There are two other things you may want to look at. First, the string docs can be a tad large (212K vs 24K for the actual manifests, for example) but more importantly, are NOT guaranteed to be in sync with the rest of your code. If you include doc/ in your git data and you change a parameter definition/use in a module and do not regenerate docs and commit them to the repo simultaneously, users may not understand and take action on the changes. If you go a long while without automatically updating them, you may confuse your users or even yourself.

You can simply add docs/ to your .gitignore file. Now, the docs are not stored in the Git repo – unless you add with `–force` or added them before updating .gitignore, at which point you will definitely want to correct that! This ensures no doc mismatch with published code and can help keep the size of the git repo a little more trim.

Second, GitHub and other providers often do not display HTML docs very well for your users, so even if you include doc/ in your repo, the contents are probably displayed as text files. Whoops! There are a few solutions for this.

  1. Publish through your Git provider’s services, like gh-pages, to a per-project website. For example, GitHub provides gh-pages sites and allows you to configure the publishing source (bonus: the rake task strings:gh_pages:update will push to this easily).
  2. Add a hook to your CI that generates the docs and sends them where necessary. Vox Pupuli is working on this but has not chosen an implementation yet.
  3. There are a few sites that you can add your docs to, some of which automagically update for you. One of these is http://www.puppetmodule.info/. You can easily click the Add Project button in the top right to add your own project to it (voila!). Since this occurs automatically, you never have to do anything else. But, when you are making changes, your docs could get stale until the next automated run occurs.

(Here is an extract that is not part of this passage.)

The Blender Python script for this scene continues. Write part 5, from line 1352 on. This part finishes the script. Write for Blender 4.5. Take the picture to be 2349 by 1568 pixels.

Puppet Module, by Dominic Cleal, also offers a badge you can add to your readme. Click the About button for more info.

Style Guides

One last thing to mention. As of 12/7/2017, the Style Guide is being updated to add information about puppet-strings. Pay attention to that space! I assume that it will first start with a description of standards and then add some puppet-lint checks to help you enforce it programatically. As puppet-strings is relatively new, you can expect more changes in the immediate future as it solidifies. If you have strong opinions on documentation, please speak up in the Documents Jira project, in Slack/IRC/mailing lists, or contact me and I’ll help you get your comments to the right person.

Summary

Today we added puppet-strings to a module, replaced the existing documentation with puppet-strings-compatible documentation, and looked at some solutions for automating document updates. It’s a simple process to enable better documentation updates, something everyone needs.